This is from Good Luck Charlie.

Teddy, Gabe and PJ came to a restaurant to see their parents to tell them Charlie was lost. But suddenly they saw Charlie was in the restaurant. They were very excited. At this moment they did not know what to do. Should they still tell their parents what had happened to Charlie, or should one of them talk with them, distracting them while others went to fetch Charlie?

Teddy went up to mom and said,

"Hey mom. We just realized you must be missing Charlie, so we brought her. "

Mom said, "Teddy, you're not fooling me."

Teddy said, "I'm not?"

Mom said, "Nope. You spent a little too much time with Charlie, so you are ready to hand her over to me earlier."

I can understand "You're fooling me": you're trying to deceive me, you're telling a lie. But I can't understand the negative one: "You're not fooling me": you're not telling a lie, you're not trying to mislead me, you're telling the truth.

But mom later said "you spent a little too much time with Charlie, so you're ready to hand her over to me earlier."

By saying this, mom negated what Teddy had said earlier, "We brought her because we realized you must be missing Charlie". She actually meant "you're fooling me".

So what did mom mean by saying "you're not fooling me"?

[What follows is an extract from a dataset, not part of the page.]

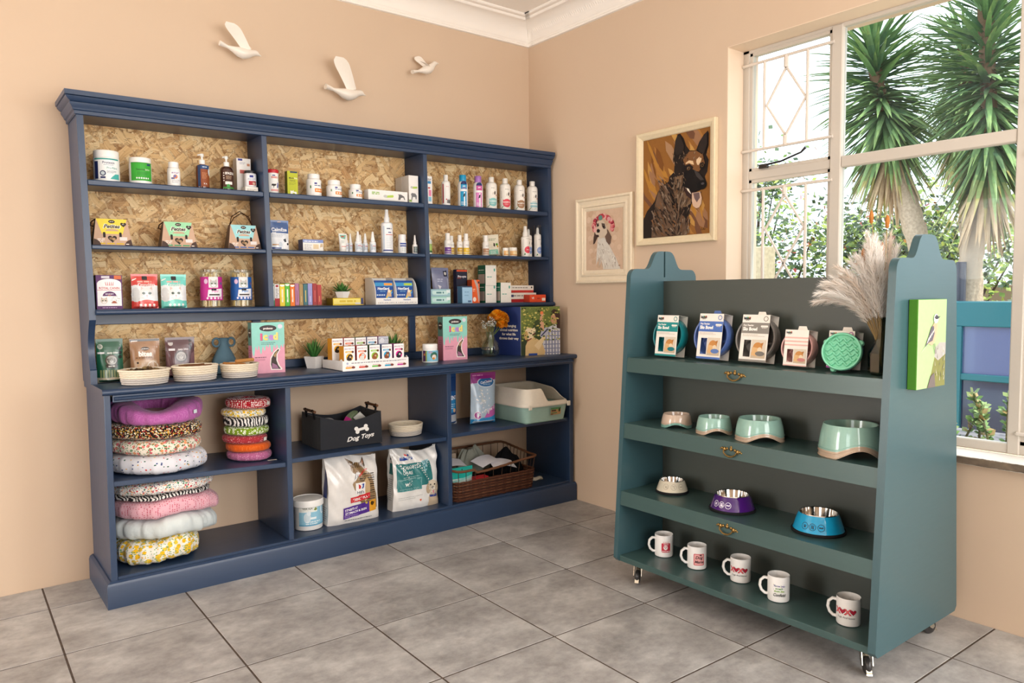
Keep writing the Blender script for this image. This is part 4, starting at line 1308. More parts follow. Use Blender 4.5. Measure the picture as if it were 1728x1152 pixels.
for (xx, cc, dk, lb) in ((-2.110, '#c02a8c', '#e08ac0', 'clear treat tub with a magenta cat label'), (-1.968, '#1f5ca8', '#8ab4e0', 'clear treat tub with a blue cat label')):
    r, h = .0495, .184
    t = thing('treat_tub', lb, 'tub', (xx, -.15, Z3), -.02, 'clear tubs of treat sticks')
    MB('#e8eef0').lathe([(r * .9, 0), (r, .003), (r, h - .010), (r * .97, h - .006)], 28, caps=False).lathe([(.0001, .001), (r * .9, 0.0)], 28, caps=False).build('tub_wall', ACRYL, t)
    MB('#e6ecee').lathe([(r * 1.01, h - .014), (r * 1.015, h - .002), (r * .95, h), (.0001, h)], 28, caps=False).build('lid', ACRYL, t)
    rn = random.Random(int(-xx * 1000))
    for k in range(26):
        a, q = rn.uniform(0, 2 * pi), sqrt(rn.uniform(.1, 1)) * (r - .009)
        MBk = MB(['#e8cf9c', '#f2e6c8', '#d8b878'][k % 3]).tube([(q * cos(a), q * sin(a), .006), (q * cos(a + .2) * .96, q * sin(a + .2) * .96, .150 + rn.uniform(0, .02))], .0055, 6)
        MBk.build('treat_stick', MATTE, t)
    p = Print().rect(-.078, .034, .078, .146, cc).rrect(-.024, .092, .020, .146, .004, '#dfe0de')
    cat_face(p, -.002, .112, .017, '#b9bab8', '#c8a8a0', '#6a8a60')
    p.rect(-.078, .034, .078, .094, cc).poly([(-.030, .05), (.040, .05), (.042, .09), (-.026, .084)], '#e8e6ea').text('Purr', .004, .072, .012, dk if cc != '#1f5ca8' else '#6a9ad0', .04, .2).rect(-.022, .057, .026, .064, '#3a3230').rrect(-.012, .080, .010, .090, .002, '#1c181a').ell(-.036, .124, .009, .012, '#d8b8d4', 14).ell(.036, .114, .007, .007, '#6a5a86', 12)
    for k in range(5):
        p.ell(-.030 + k * .016, .044, .005, .005, '#f2e2ee', 12)
    stick(p, 'label_print', cyl(r), t, PAPER, du=.008)
# row of slim cartons
bx = [-1.825, -1.811, -1.785, -1.757, -1.731, -1.705, -1.682, -1.660, -1.636, -1.610, -1.585, -1.560]
bc = [('#e9ebe6', '#2f8a4a', 'white and green'), ('#e8e4e2', '#a8202c', 'white and dark red'), ('#ecd23a', '#f6f0d8', 'yellow'), ('#5cbc3c', '#f0f6ea', 'bright green'), ('#ee7a26', '#fbeede', 'orange'), ('#b0789c', '#8a5a7a', 'mauve'), ('#a88c5c', '#c8b080', 'tan'), ('#3f7078', '#d8c060', 'dark teal'), ('#9a98cc', '#c8c8e8', 'lavender'), ('#a03a3c', '#c8605c', 'brick red'), ('#b0403e', '#d08a60', 'brick red with gold')]
for i in range(11):
    xx, ww = (bx[i] + bx[i + 1]) / 2, bx[i + 1] - bx[i] - .0016
    base, acc, nm = bc[i]
    hh = .116 - .004 * (i % 3 == 1) - .003 * (i % 4 == 2)
    p = Print()
    if i < 2:
        p.rect(-ww / 2, 0, ww / 2, .040 if i else .03, acc).ell(0, hh - .010, ww * .3, .006, acc, 12).lines(-ww * .3, ww * .3, .085, 6, .008, .003, '#55555a', i)
    elif i < 5:
        p.rect(-ww * .14, .02, ww * .14, .086, acc).text('treat', -ww * .02, .032, .005, base, .02, rot=pi / 2, align='LEFT').ell(0, hh - .004, ww * .5, .010, '#f6f4ee', 14, pi, 2 * pi)
    else:
        p.rect(-ww * .1, .02, ww * .1, .05 + .03 * (i % 2), acc).rect(-ww / 2, 0, ww / 2, .004, '#6a5a50')
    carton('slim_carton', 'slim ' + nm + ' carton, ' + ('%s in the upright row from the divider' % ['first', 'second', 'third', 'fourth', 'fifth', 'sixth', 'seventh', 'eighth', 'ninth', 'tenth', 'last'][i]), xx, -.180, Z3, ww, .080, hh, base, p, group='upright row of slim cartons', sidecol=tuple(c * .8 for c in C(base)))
p = Print().rect(-.088, 0, .088, .038, '#dcc02c').rect(-.084, .006, .07, .034, '#ecdc7a').lines(-.05, .05, .016, 1, .004, .010, '#d8bc3c').rect(.040, .004, .072, .014, '#dcd8d0').rect(.074, .004, .088, .038, '#3a3f6a')
carton('yellow_flat_box', 'low yellow carton carrying a potted succulent', -1.411, -.182, Z3, .176, .085, .038, '#d8bc28', p, sidecol='#8a7418')

def succulent(name, label, x, y, z, pw, ph, leaf_l, nl, kind, rz=0.3):
    t = thing(name, label, 'potted plant', (x, y, z), rz)
    a, b2 = pw / 2, pw / 2 * .72
    pm = MB('#eceae8')
    def ring(s, zz): return [(-s, -s, zz), (s, -s, zz), (s, s, zz), (-s, s, zz)]
    if kind == 'hex':
        def ring(s, zz): return [(s * 1.1 * cos(pi / 3 * k), s * 1.1 * sin(pi / 3 * k), zz) for k in range(6)]
    n = len(ring(a, 0))
    vs = ring(b2, 0) + ring(a, ph) + ring(a * .9, ph) + ring(a * .86, ph - .006)
    fs = [list(range(n))[::-1]] + [[k * n + i, k * n + (i + 1) % n, (k + 1) * n + (i + 1) % n, (k + 1) * n + i] for k in range(3) for i in range(n)]
    pm.add(vs, fs).build('pot', CERAMIC, t, smooth=0.3)
    MB('#4a3a2c').add(ring(a * .87, ph - .006), [list(range(n))]).build('soil', MATTE, t, smooth=0)
    rn = random.Random(int(x * -977))
    for i in range(nl):
        q = i / nl
        az = i * 2.399
        el = radians(80 - 62 * q) if kind != 'spiky' else radians(86 - 34 * q)
        L = leaf_l * (0.75 + .35 * rn.random())
        wd = L * (.20 if kind != 'spiky' else .085)
        pts, rr = [], []
        d = Vector((cos(az) * cos(el), sin(az) * cos(el), sin(el)))
        side = Vector((-sin(az), cos(az), 0))
        nrm = d.cross(side)
        o0 = Vector((cos(az), sin(az), 0)) * a * .35 * q + Vector((0, 0, ph - .006))
        lf = MB()
        vs, cs = [], []
        S = 6
        for k in range(S + 1):
            s_ = k / S
            ww = wd * (sin(pi * min(1, s_ * .75 + .18)) ** .8) * (1 - s_ ** 4) + .0004
            c0 = o0 + d * L * s_ + nrm * (-.10 * L * s_ * s_)
            vs += [c0 - side * ww, c0 - nrm * ww * .35, c0 + side * ww, c0 + nrm * ww * .25]
        for k in range(S):
            for j in range(4):
                f = [k * 4 + j, k * 4 + (j + 1) % 4, (k + 1) * 4 + (j + 1) % 4, (k + 1) * 4 + j]
                g_ = k / S
                base = (.035, .17, .035) if kind != 'rosette' else (.05, .20, .045)
                tip = (.16, .33, .08)
                lf.add([vs[m2] for m2 in f], [(0, 1, 2, 3)], tuple(base[m2] + (tip[m2] - base[m2]) * g_ ** 2 for m2 in range(3)))
        lf.build('leaf', LEAF, t, smooth=1.2)
    return t

succulent('succulent', 'green rosette succulent in a white pot on the yellow carton', -1.425, -.140, Z3 + .0386, .082, .034, .060, 26, 'hex', .2)

# white counter display with two blue cartons
t = thing('carton_display', 'white curved-sided counter display holding two blue cartons', 'display rack', (-1.112, -.115, Z3), -.02)
w_, d_, h_ = .262, .130, .150
ol = [(-d_ / 2, 0), (d_ / 2, 0), (d_ / 2, h_)] + [(-d_ / 2 + .07 - .07 * sin(a) + 0.0, .05 + (h_ - .05) * cos(a)) for a in [pi / 2 * i / 8 for i in range(9)]]
for xx in (-w_ / 2, -.002, w_ / 2 - .003):
    MB('#e9e7e4').prism(ol, 0, xx, xx + .003).build('side', PAPER, t, smooth=0.4)
MB('#eceae6').box(-w_ / 2 + .003, w_ / 2 - .003, d_ / 2 - .003, d_ / 2, 0, h_ - .002).build('back', PAPER, t, smooth=0)
MB('#eceae6').box(-w_ / 2 + .003, w_ / 2 - .003, -d_ / 2, d_ / 2 - .003, .0, .003).build('base', PAPER, t, smooth=0)
MB('#f2f0ec').box(-w_ / 2, w_ / 2, -d_ / 2 - .003, -d_ / 2, 0, .036).build('front_lip', PAPER, t, smooth=0)
p = Print()
for sg in (-1, 1):
    p.text('NexGard', sg * .062, .022, .008, '#2f5aa0', .02)
    for k in range(11):
        p.ell(sg * .062 - .054 + k * .011, .010, .0022, .003, '#3a3a44' if k % 3 else '#c8b088', 8)
stick(p, 'lip_print', front(-d_ / 2 - .003), t)
for sg, acc, lb in ((-1, '#f0a040', 'blue carton with an orange corner in the white display'), (1, '#b8d24a', 'blue carton with a lime corner in the white display')):
    p = Print().rect(-.056, 0, .056, .110, '#1f4f9c').rect(-.056, .09, .056, .110, '#3f9ad0').rect(.0, .094, .052, .107, acc).text('NexGard', -.006, .070, .013, '#f4f8fc', .04, .15, wmax=.084).text('SPECTRA', -.010, .058, .006, '#8ac4e8', .02).ell(.050, .010, .044, .058, '#e8c83a', 20, pi / 2, pi).ell(.052, .008, .038, .050, '#58b0d8', 20, pi / 2, pi).poly([(.014, .03), (.016, .05), (.022, .068), (.032, .072), (.040, .06), (.042, .03)], '#d8b48a').ell(.029, .062, .008, .009, '#f0e2cc', 12)
    for k in range(5):
        p.ell(-.046 + k * .011, .040, .004, .004, '#d8e8f4', 10)
    carton('flea_tablet_box', lb, -1.112 + sg * .0635, -.158, Z3 + .0085, .112, .072, .122, '#1f4f9c', p, group='blue cartons in the counter display', rx=-.12)

for (zz, cc, lb) in ((Z3, '#a5d8cc', 'mint green flat carton, lower of two'), (Z3 + .0425, '#9cc4ce', 'pale blue flat carton on the mint green one')):
    p = Print().rect(-.068, 0, .068, .041, cc).rrect(-.058, .010, .05, .032, .008, '#c9e6e4').lines(-.030, .025, .016, 1, .004, .010, '#5a8a90').rect(.04, .02, .064, .036, '#e2eef0')
    carton('flat_carton', lb, -.836, -.200, zz, .136, .070, .0415, cc, p, group='stacked flat cartons')
p = Print().rect(-.060, 0, .060, .21, '#8a8fae').rect(.02, .16, .046, .2, '#23233a').ell(.033, .18, .008, .012, '#e6e0d8', 12).lines(-.03, .012, .14, 2, .012, .006, '#c8cce0').rect(-.04, .062, .06, .066, '#e2e4ee').rect(-.04, .0, .06, .062, '#4a4f78').poly([(-.03, .11), (-.02, .08), (-.006, .1)], '#e8e4ea').rect(.042, .0, .052, .15, '#c4c8dc')
pouch('foil_pouch', 'tall grey-violet foil pouch behind the flat cartons', -.765, -.100, Z3, .120, .214, .05, '#8a8fae', p, rx=-.1)
p = Print().rect(-.038, 0, .038, .2, '#1c2238').rect(-.038, .19, .038, .2, '#e0522a').text('Pro-cyte', 0, .155, .012, '#e8e4ea', .03, wmax=.066).rect(-.034, .15, -.006, .152, '#e0522a').rect(-.038, .0, .038, .105, '#e0522a').poly([(-.038, .105), (.038, .128), (.038, .07), (-.038, .085)], '#2a2430').lines(-.03, .03, .04, 5, .008, .003, '#f2b49a')
carton('supplement_box', 'tall navy and orange carton behind the pale blue box', -.635, -.125, Z3, .080, .035, .203, '#1c2238', p, sidecol='#2a2a44')
p = Print().rect(-.036, 0, .036, .1, '#9cc4e2').rect(-.036, .094, .036, .1, '#2a3a5a').lines(-.02, .012, .064, 2, .02, .004, '#6a94ba').rect(.004, .006, .028, .016, '#4a6a90')
carton('supplement_box', 'pale blue carton in front of the navy and orange one', -.652, -.205, Z3, .072, .055, .101, '#9cc4e2', p, sidecol='#4f7a9c', topcol='#24324c')
p = Print().rect(-.028, 0, .028, .14, '#e4602a').poly([(.02, .0), (.028, .03), (.018, .11), (.0, .14), (-.014, .14), (.006, .09)], '#b0a6a2').ell(-.010, .022, .012, .014, '#f4e4d8', 14).lines(-.022, .0, .08, 2, .01, .005, '#f4c4a8').rect(.016, .116, .026, .13, '#2a2430')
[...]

  • So it means you're fooling me, but I know it? How does the negative form convey the meaning of the positive form: I know you're fooling me.
    – Stephen
    Feb 6, 2022 at 14:30
  • It doesn't. It is just a negative. You are not fooling me.
    – Lambie
    Feb 6, 2022 at 15:45
  • "You are (not) fooling me" isn't just about your actions, it's about your action on me. And maybe you are trying to fool me, but you are not succeeding. Does that help?
    – stangdon
    Feb 6, 2022 at 17:57
  • 1
    You're not successfully fooling me.
    – A C
    Feb 6, 2022 at 21:51

2 Answers 2


You're not fooling me.

Usually, in this phrase, there is an emphasis on me. Depending on the context, it can have different shades of meaning.

  • You can fool anybody but me.
  • Whatever you are saying to me, I know it's not true, and I don't believe you.
  • I know that you are telling me a lie.
  • I am not letting you fool me.

You can also look up a similar expression:

You're not fooling anyone.

which means the lies you are telling are so apparent that no one (including me) would believe them.


Specifically in this exchange, Teddy tells his mother that he brought Charlie back early because Mom must be missing her. In other words, he's pretending that he is putting his mother's interests ahead of his own. Mom is saying that she sees through Teddy's deception (you're trying to fool me, Teddy, but you are not succeeding), and "knows" that the only reason that Teddy brought Charlie back early is that he is tired of watching her.

The humorous part about it is that the real reason that they came early was that they had lost track of Charlie, and when they found her in the restaurant, their "cover story" was that they brought her back because Mom probably missed her. Mom "saw through" their lie, but still came up with a "real" reason that was completely wrong.

So, the next part would be for Teddy to let his face fall a bit, and say something like "Mom, I shouldn't even bother to try and fool you. You see through me every time." Which of course is not true, but it helps to hide the fact that they lost Charlie when they were supposed to keep an eye on her.